Annuar Musa: ‘I am racist, Islamically’

Tan Sri Annuar Musa gives a speech at Padang Merbok during the Himpunan Rakyat Bersatu rally, September 16, 2015. — Picture by Choo Choy May
Tan Sri Annuar Musa gives a speech at Padang Merbok during the Himpunan Rakyat Bersatu rally, September 16, 2015. — Picture by Choo Choy May

KUALA LUMPUR, Sept 16 — An Umno leader today admitted that he, along with today’s “Himpunan Rakyat Bersatu” was “racist” in nature, but insisted that this was still in line with Islamic teachings.

Tan Sri Annuar Musa maintained that acting in defence of Malay honour was permitted in Islam so long as other races were not oppressed in the process.

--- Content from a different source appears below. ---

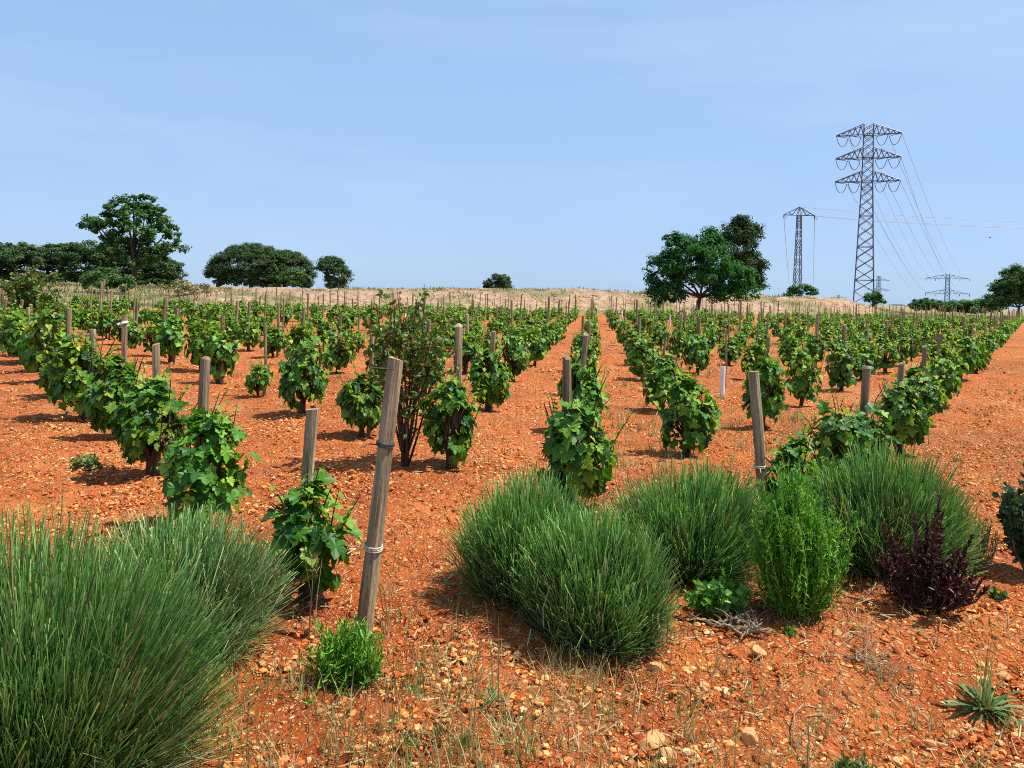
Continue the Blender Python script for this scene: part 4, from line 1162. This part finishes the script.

“Being racial is endorsed in Islam as long as you are not cruel towards other people. This rally if you say is racist, yes. What are you scared of? Islam has put in place guidelines, what is not allowed is racism that is cruel towards other races.

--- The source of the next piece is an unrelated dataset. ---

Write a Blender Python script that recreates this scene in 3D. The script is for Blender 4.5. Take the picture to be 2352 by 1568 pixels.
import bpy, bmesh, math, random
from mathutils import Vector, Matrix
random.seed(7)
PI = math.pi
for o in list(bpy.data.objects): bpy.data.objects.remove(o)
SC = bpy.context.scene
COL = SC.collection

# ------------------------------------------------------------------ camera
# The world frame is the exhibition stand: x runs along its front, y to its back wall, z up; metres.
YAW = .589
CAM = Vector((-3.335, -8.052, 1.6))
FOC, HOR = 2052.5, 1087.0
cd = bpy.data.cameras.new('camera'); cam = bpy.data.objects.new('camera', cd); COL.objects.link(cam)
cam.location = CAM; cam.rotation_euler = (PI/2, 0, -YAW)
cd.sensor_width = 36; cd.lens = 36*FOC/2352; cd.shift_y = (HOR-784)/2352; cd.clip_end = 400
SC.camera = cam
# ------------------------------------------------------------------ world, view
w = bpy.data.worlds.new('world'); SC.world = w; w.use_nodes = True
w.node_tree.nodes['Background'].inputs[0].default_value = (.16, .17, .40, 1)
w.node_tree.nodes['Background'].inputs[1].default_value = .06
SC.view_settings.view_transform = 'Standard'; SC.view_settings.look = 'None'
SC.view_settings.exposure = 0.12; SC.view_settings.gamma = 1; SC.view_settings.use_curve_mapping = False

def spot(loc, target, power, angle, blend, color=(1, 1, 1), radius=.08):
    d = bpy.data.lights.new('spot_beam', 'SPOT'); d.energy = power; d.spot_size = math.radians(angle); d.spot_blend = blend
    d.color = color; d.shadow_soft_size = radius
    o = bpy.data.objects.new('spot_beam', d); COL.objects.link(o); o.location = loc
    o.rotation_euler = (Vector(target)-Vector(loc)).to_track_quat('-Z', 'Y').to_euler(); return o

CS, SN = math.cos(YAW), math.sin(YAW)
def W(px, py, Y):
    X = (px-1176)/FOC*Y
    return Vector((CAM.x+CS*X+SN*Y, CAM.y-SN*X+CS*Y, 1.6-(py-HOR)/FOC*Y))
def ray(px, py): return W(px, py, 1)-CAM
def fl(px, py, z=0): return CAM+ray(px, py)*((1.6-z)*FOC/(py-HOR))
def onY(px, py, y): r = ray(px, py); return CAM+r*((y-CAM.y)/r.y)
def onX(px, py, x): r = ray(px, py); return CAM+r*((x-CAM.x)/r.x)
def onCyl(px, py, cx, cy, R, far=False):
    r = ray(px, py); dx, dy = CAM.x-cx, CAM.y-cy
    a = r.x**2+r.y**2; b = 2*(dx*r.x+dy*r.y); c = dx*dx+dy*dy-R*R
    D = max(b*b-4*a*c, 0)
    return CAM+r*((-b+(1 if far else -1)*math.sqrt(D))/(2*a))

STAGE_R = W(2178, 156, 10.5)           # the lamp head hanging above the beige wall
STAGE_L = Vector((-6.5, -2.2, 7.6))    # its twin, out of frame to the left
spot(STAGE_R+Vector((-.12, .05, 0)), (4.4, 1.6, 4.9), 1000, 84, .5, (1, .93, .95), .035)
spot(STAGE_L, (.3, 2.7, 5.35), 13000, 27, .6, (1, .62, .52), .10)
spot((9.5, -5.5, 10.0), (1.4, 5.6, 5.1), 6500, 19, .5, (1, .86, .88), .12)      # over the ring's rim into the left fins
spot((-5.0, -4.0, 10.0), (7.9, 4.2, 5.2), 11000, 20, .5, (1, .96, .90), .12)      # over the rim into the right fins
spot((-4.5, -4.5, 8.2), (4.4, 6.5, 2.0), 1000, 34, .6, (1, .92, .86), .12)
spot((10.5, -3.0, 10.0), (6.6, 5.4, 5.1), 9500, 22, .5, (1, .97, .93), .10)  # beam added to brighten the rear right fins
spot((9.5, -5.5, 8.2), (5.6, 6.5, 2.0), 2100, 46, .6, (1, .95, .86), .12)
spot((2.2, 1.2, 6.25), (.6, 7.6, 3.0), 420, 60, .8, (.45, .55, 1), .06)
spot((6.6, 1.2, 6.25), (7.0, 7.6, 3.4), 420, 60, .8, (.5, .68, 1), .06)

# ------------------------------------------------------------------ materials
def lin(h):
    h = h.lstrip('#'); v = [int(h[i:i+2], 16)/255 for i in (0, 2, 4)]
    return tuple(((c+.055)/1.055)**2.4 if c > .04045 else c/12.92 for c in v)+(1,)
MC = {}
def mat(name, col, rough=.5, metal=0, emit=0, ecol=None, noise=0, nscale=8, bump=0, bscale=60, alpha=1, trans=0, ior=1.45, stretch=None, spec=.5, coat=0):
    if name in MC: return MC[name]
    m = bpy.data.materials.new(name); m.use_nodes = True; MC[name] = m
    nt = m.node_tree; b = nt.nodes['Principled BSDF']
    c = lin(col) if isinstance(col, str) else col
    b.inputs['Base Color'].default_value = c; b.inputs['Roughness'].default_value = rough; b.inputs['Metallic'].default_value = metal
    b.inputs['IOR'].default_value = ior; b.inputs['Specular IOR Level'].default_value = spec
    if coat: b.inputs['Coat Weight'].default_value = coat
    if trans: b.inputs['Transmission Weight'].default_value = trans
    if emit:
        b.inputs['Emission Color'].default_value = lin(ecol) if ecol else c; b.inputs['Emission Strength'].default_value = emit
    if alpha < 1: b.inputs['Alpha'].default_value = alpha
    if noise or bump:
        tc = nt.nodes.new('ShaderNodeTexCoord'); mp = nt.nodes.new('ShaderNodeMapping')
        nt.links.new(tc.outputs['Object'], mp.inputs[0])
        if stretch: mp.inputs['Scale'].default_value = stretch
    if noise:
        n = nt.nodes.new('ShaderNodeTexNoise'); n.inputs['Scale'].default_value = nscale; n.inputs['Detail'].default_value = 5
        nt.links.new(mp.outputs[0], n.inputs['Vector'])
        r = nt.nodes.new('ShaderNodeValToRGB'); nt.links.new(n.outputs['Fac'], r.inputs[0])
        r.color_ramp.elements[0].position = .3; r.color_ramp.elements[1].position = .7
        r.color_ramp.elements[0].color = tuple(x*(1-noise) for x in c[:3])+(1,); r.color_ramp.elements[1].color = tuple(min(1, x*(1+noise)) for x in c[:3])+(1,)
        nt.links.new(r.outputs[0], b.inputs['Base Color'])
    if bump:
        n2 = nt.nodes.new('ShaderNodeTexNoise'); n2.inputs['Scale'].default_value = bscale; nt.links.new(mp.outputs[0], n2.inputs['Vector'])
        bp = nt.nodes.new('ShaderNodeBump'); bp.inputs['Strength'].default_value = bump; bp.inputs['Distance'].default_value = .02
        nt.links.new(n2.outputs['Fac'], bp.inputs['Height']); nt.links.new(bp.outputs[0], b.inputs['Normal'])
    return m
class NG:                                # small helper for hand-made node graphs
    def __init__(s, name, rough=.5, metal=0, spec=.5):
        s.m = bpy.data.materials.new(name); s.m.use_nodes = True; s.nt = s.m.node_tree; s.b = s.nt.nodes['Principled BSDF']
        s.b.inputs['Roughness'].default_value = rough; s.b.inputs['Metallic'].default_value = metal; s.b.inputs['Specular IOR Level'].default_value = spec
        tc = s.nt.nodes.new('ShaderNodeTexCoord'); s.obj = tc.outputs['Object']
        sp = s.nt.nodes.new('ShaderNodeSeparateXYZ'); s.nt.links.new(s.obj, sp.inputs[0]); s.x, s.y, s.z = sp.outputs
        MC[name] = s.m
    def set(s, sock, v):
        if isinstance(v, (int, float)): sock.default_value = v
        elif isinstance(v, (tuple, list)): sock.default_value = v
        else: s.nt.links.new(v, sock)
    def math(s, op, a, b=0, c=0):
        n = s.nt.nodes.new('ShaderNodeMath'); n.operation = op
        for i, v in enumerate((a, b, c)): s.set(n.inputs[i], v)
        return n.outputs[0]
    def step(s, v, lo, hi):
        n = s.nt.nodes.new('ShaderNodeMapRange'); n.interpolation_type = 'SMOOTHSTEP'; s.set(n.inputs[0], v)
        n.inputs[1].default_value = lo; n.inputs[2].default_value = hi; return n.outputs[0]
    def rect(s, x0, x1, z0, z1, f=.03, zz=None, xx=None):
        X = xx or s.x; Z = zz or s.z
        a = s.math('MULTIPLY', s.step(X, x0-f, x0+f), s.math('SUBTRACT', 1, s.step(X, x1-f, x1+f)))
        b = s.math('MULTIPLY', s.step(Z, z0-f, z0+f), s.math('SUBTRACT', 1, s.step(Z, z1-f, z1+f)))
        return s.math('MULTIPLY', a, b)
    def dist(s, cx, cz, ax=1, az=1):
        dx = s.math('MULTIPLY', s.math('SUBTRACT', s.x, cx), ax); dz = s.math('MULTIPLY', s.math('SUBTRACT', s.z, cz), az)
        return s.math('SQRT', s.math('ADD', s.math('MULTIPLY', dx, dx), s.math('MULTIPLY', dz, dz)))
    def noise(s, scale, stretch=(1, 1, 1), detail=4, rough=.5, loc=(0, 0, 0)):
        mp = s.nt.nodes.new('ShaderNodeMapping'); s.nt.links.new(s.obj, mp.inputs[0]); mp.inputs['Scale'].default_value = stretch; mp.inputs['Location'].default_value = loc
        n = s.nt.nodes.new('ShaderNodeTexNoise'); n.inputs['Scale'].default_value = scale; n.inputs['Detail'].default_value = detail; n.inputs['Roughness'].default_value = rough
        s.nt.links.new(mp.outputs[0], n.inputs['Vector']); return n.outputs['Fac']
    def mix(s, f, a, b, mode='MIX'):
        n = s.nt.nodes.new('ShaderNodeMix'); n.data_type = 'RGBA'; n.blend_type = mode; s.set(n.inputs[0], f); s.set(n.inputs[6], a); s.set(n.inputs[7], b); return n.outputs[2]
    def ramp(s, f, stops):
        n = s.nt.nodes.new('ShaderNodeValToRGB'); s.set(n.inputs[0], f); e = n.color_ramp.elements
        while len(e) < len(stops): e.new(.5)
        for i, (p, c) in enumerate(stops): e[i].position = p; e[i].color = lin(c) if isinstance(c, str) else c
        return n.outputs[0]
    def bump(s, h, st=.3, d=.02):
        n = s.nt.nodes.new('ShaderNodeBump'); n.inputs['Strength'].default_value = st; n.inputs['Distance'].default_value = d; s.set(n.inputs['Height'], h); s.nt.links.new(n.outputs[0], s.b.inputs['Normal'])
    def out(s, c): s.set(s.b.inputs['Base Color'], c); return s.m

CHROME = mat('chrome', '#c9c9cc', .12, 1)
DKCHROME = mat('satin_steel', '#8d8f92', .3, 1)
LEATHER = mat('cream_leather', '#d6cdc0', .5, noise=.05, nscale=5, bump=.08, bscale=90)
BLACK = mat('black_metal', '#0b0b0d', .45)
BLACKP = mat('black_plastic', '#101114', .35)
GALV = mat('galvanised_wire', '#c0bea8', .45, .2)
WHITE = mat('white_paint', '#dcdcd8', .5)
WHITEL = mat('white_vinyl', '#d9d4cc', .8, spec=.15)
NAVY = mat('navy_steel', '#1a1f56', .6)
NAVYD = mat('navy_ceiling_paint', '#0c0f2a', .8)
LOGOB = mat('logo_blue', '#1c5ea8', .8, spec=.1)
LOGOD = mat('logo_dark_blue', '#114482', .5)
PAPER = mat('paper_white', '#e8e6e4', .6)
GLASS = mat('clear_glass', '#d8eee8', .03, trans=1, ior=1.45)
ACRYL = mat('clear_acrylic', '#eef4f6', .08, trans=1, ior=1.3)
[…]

“In Indonesia, you cannot have a Chinese name but in Malaysia you can. If that is considered racial, then yes, I am racial. But my being racial is guided by religion. I am racist, Islamically,” he said after the rally ended at Padang Merbok today.

He added that the Malays have done the other races a great service by sharing the country and its resources them.

“And when has the Malays even behaved cruelly towards other races? We share this country, we shared citizenship. We share all our rights. Who was the one who made thus county open to other races? It was the Malays,” he added.

Thousands of red-shirted people were bussed into the federal capital this morning to take part in a rally officially called “Himpunan Rakyat Bersatu” or the United People’s Assembly, but which drew concern among traders in the city centre and ethnic Chinese business leaders.

The protest was marred by sporadic outbreaks of racism, however, with one attendee recorded calling a reporter “Crazy Chinese pig”, among other insults.

The “red shirts” first gathered at several points in the city, including Kompleks Kraf Malaysia in Jalan Conlay, the Putra World Trade Centre and the National Mosque before marching through major roads to converge at Padang Merbok near Parliament.

The rally, said to be in support of Datuk Seri Najib Razak’s leadership, was to counter to last month’s two-day Bersih 4 gathering calling for the prime minister’s resignation.

The ruling Malay party has insisted that it does not endorse the event, which has also been alternately called “Himpunan Maruah Melayu”, but has not prohibited its members from participating in today’s demonstration organised by martial arts group Pesaka.